Граф принимает делегации, делегации, без исключения ультралояльные, преданные до ногтей Габсбургам и их государству. Перед ним предстают одетые в новые мундирчики первые «сечевые стрельцы», включённые по милости дряхлого монарха в отдельную часть. Князь униатской церкви свершает над ними знамение креста, прощается с ними словами любви и поощрения. Желает им скорой победы во имя бога, Габсбургов и неньки-Украины…

Но пока что события не благоприятствовали замыслам Шептицкого: русские войска подходят к заставам Львова. Митрополит решает остаться при своих овечках. Ничто особенно ему не угрожает: дом Романовых привык обращаться в таких случаях пристойно.

В первые дни после прихода русских митрополит молчит, ожидая бури. Однако вопреки опасениям буря не разыгралась. Шептицкий поспешно использует неосмотрительность оккупационных властей. В ближайший же праздничный день он с амвона призывает верных молиться за победу австро-германского оружия. Терпение властей лопнуло, графа Шептицкого арестовывают. Таким образом, к нимбу присоединяется тернистый венок, в конце концов довольно выгодного фасона. Курск, Суздаль, Ярославль — вот этапы путешествия митрополита в условиях, которые ничем не напоминают обычные условия жизни арестантов, — этапы, которые затем будут преподнесены простачкам как новый вариант страстного пути господнего…

Жажда деятельности не покидает Шептицкого и в ссылке. Он налаживает связи со своим старым знакомым, архиепископом Антонием.

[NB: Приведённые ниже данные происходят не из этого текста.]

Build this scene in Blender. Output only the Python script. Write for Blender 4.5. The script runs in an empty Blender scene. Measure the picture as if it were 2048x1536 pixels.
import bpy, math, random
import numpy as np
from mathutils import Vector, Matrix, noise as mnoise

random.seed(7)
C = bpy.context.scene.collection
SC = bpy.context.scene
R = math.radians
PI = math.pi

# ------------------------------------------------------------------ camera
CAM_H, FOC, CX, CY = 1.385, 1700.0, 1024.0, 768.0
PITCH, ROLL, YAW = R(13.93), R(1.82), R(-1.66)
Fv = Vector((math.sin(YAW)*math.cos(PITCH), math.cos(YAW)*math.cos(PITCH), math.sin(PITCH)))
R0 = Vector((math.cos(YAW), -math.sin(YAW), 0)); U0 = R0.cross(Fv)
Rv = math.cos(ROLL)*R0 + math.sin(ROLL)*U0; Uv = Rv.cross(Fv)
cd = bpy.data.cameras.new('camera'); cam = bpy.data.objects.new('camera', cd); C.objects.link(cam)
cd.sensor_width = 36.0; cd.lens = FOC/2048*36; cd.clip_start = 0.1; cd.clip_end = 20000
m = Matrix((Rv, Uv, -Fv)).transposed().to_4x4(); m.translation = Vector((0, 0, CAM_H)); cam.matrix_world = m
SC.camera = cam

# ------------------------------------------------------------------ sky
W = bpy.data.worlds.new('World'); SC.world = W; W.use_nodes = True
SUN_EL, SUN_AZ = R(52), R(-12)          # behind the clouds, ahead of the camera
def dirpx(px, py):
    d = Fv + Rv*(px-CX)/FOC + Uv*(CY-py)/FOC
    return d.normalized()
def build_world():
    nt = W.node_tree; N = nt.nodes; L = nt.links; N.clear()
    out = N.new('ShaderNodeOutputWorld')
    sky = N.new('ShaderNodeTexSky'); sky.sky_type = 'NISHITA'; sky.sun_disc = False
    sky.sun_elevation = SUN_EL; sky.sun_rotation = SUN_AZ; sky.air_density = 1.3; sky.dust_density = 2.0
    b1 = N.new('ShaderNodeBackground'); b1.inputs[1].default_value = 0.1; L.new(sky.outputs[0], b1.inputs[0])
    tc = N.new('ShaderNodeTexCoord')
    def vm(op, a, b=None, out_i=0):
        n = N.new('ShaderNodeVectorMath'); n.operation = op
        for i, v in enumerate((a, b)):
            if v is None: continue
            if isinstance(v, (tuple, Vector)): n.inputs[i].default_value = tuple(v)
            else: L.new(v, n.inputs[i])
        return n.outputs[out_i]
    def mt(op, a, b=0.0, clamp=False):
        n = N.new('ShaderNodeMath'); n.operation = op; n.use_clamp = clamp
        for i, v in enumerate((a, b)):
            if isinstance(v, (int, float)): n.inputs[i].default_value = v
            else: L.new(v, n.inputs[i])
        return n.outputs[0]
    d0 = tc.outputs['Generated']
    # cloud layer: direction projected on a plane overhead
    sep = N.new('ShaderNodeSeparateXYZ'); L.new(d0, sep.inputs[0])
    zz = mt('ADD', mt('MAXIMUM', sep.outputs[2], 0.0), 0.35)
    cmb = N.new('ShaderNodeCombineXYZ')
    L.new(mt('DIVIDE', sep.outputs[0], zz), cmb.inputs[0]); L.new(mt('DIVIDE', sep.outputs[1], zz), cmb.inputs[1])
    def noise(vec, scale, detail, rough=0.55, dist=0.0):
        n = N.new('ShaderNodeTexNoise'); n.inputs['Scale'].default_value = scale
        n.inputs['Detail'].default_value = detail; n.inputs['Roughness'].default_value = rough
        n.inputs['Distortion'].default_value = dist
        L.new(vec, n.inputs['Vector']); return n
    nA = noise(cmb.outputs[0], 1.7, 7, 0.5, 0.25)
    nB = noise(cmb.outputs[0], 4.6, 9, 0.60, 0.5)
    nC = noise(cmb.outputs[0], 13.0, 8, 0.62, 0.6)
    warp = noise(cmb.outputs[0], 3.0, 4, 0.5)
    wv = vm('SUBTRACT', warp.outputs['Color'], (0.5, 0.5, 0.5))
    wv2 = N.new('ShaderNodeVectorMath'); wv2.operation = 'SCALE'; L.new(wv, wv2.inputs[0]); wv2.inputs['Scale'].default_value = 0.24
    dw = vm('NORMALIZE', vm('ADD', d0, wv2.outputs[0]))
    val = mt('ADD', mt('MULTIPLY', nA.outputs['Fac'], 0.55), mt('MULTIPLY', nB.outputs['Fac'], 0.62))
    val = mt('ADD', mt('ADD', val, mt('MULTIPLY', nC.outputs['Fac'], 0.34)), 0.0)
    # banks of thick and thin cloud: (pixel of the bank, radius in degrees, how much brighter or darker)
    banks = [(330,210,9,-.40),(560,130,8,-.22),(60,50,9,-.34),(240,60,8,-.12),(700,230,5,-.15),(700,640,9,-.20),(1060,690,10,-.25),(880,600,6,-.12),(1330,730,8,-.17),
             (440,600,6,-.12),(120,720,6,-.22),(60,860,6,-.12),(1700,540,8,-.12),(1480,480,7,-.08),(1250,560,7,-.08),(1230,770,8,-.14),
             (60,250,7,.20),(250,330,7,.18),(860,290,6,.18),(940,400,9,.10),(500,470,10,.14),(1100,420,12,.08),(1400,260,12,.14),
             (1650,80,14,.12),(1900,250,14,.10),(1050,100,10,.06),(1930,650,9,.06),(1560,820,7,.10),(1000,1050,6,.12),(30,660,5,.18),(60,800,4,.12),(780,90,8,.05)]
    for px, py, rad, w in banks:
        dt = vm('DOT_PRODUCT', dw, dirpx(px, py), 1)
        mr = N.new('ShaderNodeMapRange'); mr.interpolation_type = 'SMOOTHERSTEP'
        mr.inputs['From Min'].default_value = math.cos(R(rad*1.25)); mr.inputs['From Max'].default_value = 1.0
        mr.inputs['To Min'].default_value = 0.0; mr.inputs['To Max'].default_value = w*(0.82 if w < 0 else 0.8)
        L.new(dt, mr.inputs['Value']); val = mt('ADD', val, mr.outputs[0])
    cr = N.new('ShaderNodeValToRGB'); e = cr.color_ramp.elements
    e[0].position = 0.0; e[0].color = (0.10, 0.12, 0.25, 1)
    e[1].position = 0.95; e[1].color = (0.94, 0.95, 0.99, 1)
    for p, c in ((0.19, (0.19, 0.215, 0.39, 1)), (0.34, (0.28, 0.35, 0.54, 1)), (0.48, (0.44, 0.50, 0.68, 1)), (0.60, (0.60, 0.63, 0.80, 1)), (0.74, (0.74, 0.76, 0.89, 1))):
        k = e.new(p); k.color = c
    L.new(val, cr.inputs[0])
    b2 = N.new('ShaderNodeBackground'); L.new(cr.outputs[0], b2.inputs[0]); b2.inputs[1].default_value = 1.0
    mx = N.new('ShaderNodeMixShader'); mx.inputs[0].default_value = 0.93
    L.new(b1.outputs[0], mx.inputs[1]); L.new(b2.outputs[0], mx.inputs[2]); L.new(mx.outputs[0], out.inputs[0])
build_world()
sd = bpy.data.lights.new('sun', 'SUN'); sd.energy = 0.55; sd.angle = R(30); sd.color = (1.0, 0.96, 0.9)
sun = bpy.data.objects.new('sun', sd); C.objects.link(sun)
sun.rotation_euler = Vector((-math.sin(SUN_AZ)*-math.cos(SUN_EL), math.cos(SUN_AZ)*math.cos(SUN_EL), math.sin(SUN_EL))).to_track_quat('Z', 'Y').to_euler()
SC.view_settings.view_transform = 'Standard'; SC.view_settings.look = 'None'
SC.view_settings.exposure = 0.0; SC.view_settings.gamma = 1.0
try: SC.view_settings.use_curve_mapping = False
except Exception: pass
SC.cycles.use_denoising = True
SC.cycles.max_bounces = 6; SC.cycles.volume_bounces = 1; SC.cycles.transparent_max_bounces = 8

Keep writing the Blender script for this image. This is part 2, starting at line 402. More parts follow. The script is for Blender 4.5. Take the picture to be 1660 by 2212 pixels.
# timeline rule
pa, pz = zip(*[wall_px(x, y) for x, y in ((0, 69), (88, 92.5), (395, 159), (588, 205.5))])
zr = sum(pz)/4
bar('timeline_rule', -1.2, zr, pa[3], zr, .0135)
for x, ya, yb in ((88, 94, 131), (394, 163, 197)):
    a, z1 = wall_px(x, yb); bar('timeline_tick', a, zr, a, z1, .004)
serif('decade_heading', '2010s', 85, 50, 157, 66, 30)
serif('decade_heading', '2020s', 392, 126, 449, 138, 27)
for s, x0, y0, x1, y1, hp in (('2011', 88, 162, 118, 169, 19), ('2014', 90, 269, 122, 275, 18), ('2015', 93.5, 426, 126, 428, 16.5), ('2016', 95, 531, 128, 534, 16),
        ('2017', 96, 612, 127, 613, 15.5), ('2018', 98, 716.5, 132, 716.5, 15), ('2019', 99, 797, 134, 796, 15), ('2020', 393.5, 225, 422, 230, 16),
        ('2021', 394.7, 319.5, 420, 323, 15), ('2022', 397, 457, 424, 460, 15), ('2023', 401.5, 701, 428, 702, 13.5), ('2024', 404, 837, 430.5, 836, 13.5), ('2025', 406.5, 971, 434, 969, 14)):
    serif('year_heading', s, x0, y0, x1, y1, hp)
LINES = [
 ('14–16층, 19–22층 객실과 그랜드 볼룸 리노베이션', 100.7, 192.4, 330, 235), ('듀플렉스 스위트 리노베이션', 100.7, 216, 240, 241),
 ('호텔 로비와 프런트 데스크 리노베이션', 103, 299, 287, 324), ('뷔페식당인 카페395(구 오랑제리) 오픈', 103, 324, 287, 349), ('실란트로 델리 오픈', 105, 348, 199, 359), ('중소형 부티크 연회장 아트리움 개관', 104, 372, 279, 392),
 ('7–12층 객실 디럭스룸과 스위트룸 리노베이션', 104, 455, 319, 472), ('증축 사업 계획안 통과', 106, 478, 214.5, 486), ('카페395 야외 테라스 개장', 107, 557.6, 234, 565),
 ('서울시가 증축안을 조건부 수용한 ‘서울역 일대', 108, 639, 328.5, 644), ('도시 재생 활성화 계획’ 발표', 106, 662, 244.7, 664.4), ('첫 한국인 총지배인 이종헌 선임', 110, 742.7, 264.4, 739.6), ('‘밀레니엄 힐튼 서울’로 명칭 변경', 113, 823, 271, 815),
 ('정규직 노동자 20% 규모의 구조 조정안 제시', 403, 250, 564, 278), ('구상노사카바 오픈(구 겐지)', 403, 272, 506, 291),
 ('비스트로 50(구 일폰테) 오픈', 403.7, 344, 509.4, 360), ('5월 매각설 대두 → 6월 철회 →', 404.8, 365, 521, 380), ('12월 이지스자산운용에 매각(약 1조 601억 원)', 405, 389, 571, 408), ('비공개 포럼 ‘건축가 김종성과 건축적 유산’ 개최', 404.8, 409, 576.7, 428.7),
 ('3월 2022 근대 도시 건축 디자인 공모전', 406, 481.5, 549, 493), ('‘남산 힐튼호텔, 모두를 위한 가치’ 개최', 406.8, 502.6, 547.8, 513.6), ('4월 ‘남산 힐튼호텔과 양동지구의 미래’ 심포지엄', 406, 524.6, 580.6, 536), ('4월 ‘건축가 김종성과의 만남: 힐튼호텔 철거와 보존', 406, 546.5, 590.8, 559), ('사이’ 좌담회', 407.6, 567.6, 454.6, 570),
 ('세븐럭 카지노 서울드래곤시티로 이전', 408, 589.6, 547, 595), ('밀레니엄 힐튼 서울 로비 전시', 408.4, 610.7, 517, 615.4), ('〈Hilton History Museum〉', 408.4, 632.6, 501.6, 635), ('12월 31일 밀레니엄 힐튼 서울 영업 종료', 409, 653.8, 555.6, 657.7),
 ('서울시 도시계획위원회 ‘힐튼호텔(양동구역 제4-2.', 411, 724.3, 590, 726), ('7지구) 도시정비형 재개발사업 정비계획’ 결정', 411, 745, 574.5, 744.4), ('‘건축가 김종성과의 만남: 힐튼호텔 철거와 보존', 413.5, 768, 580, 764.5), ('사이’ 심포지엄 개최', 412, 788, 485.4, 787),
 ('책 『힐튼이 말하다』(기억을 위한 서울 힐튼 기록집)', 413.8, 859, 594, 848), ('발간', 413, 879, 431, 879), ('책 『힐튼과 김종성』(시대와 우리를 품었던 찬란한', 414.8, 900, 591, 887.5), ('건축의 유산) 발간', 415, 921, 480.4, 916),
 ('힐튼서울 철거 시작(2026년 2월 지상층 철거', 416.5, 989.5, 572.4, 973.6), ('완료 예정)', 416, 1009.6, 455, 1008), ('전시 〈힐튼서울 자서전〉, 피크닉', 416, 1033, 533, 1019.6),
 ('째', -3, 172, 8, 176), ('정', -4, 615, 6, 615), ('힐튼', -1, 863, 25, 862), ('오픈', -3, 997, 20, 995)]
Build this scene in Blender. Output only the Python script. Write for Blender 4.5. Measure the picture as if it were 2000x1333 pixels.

В адресованных ему письмах граф предвещает, предостерегает и предлагает. Особенно заботит его судьба ордена василиян и… помещичьих имений в Галиции (в подавляющей части — польских). В одном из писем к Антонию он настойчиво требует «…сохранения в Галиции ордена василиян и поддержки прерогатив помещечьей прослойки как верной опоры государственности и порядка…»

Но подлинную активность проявляет Шептицкий только после Февральской революции. Почётный узник становится почётным гостем петроградских салонов. Подавленная событиями, аристократия лихорадочно ищет новой религии, убеждённая в том, что православная не выдержала испытания. Граф умеет этим воспользоваться. Этот подданный враждебного государства неоднократно навещает премьер-министра Временного правительства князя Львова, благодарит его за возвращённую свободу и разговаривает, как равный с равным. Больше того: он требует! Требует легализации униатской церкви в России, легализации официальной и безоговорочной. В лице князя граф находит внимательного слушателя. Князь готов достать ему небо, да руки князя чересчур уж коротки. Шептицкий сознаёт его положение. Отказавшись от формальностей, он самовольно назначает униатских экзархов Петрограда и Киева, он консультирует их, знакомит с влиятельными кругами, наконец с умилением благословляет и уезжает в Киев. Там его, как дорогого гостя, принимает Центральная рада, успевшая уже связаться с немцами.

Фундаменты восточного вице-папства заложены, теперь можно было подумать и о возвращении домой. Побуждаемый Карлом Габсбургом, Вильгельмом Гогенцоллерном и папой, испанский король Альфонс успешно хлопочет через своего посла в Петрограде, и вскоре окончательно освобождённый митрополит возвращается на святоюрскую гору. Триумфальные врата украшаются причудливо сплетённой тернистой короной…

В ОКРУЖЕНИИ КРЕСТОНОСЦА

Однако и на этот раз оказалось, что путь через триумфальные врата не всегда ведёт к триумфу. Победная Октябрьская революция создала новые, непредвиденные трудности в осуществлении планов Шептицкого; крах центральных государств лишил эти планы реальных основ. Не была, да и не могла быть для него компенсацией нововозникшая Польша. Кровавая борьба за Львов и жестокий правительственный террор, наступившие после неё, создали атмосферу, в которой какая бы то ни было попытка опереться на Варшаву неминуемо вызвала бы полную утрату популярности. А между тем Шептицкий не переоценивал возможностей послеверсальской Польши. Этот воспитанник «коллегиум рутенум» внимательно следил за развитием событий. Он довольно рано пришёл к выводу, что смерть главного протектора была иллюзорной, что раньше или позже политика Лондона, Парижа и Вашингтона даст плоды, и Берлин вернётся к роли усмирителя и завоевателя славянского Востока. Граф лелеет надежду, что конъюнктура повторится — конъюнктура тем более благоприятная, что на этот раз война будет носить характер крестового похода, а это позволит избежать раздробления антисоветских сил.